Menyikapi hal ini, Ketua Dewan Pimpinan Wilayah (DPW) Federasi Serikat Pekerja Metal Indonesia (FSPMI) Riau, Satria Putra menyampaikan kecaman keras terhadap PT. RAPP. “Ini bentuk arogansi korporasi. Mereka menikmati keuntungan dari keringat buruh, tapi saat perusahaan mau ‘merampingkan’ anggaran, buruh jadi tumbal,” ujarnya tegas. Ia menambahkan bahwa Aliansi buruh akan membawa kasus ini ke ranah hukum dan tidak menutup kemungkinan akan menggelar aksi unjuk rasa besar-besaran.
“Pemerintah tidak boleh tutup mata.

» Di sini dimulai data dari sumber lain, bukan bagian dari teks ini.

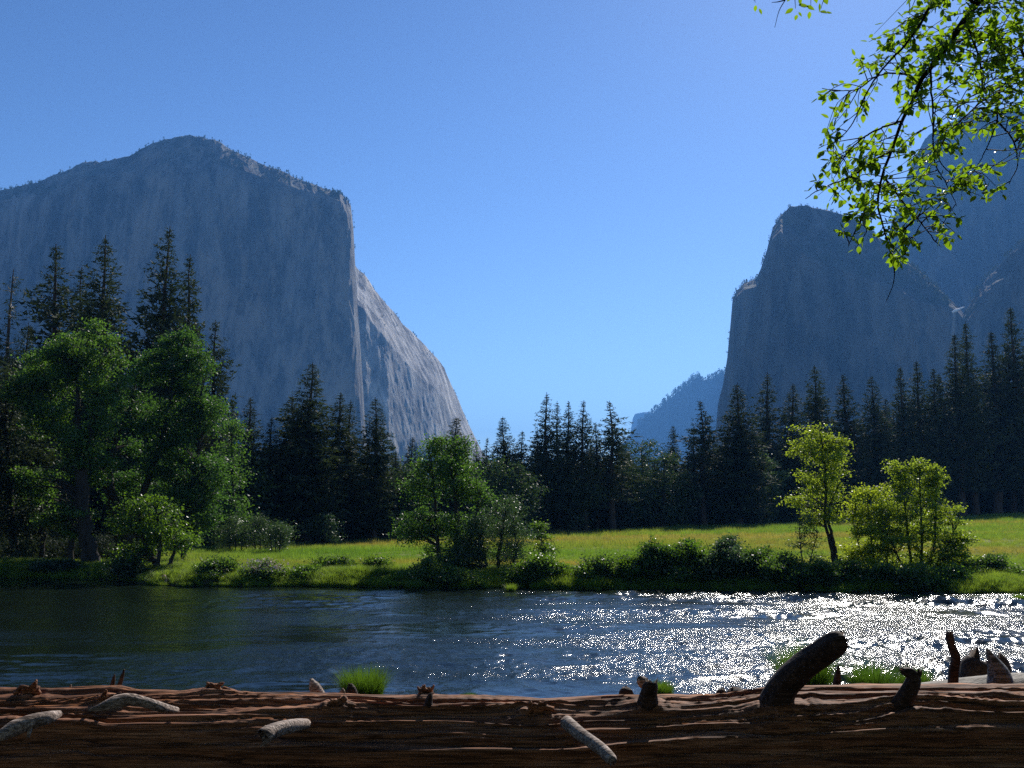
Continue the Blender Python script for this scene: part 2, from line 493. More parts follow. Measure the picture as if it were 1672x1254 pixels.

Ini bukan masalah internal perusahaan semata. Ini soal keadilan sosial dan perlindungan hak tenaga kerja. Kalau dibiarkan, ini bisa jadi preseden buruk bagi perusahaan lain,” tambahnya.
Presiden FSP2KI, H. Hamdani, SH juga mendesak Dinas Tenaga Kerja Provinsi Riau, Bupati Pelalawan, serta Kementerian Ketenagakerjaan untuk segera mengusut tuntas proses PHK ini. Mereka juga meminta agar korban PHK diberi ruang untuk menyampaikan aspirasi dan mendapatkan hak-hak normatif sesuai peraturan perundangan yang berlaku.
Di tengah geliat investasi yang sering dijadikan alasan untuk melemahkan perlindungan buruh, kasus PT. RAPP menjadi tamparan keras bagi wajah dunia industri nasional. Negara harus membuktikan keberpihakannya bukan hanya pada pemilik modal, tapi pada rakyat pekerja yang menjadi tulang punggung ekonomi negeri ini.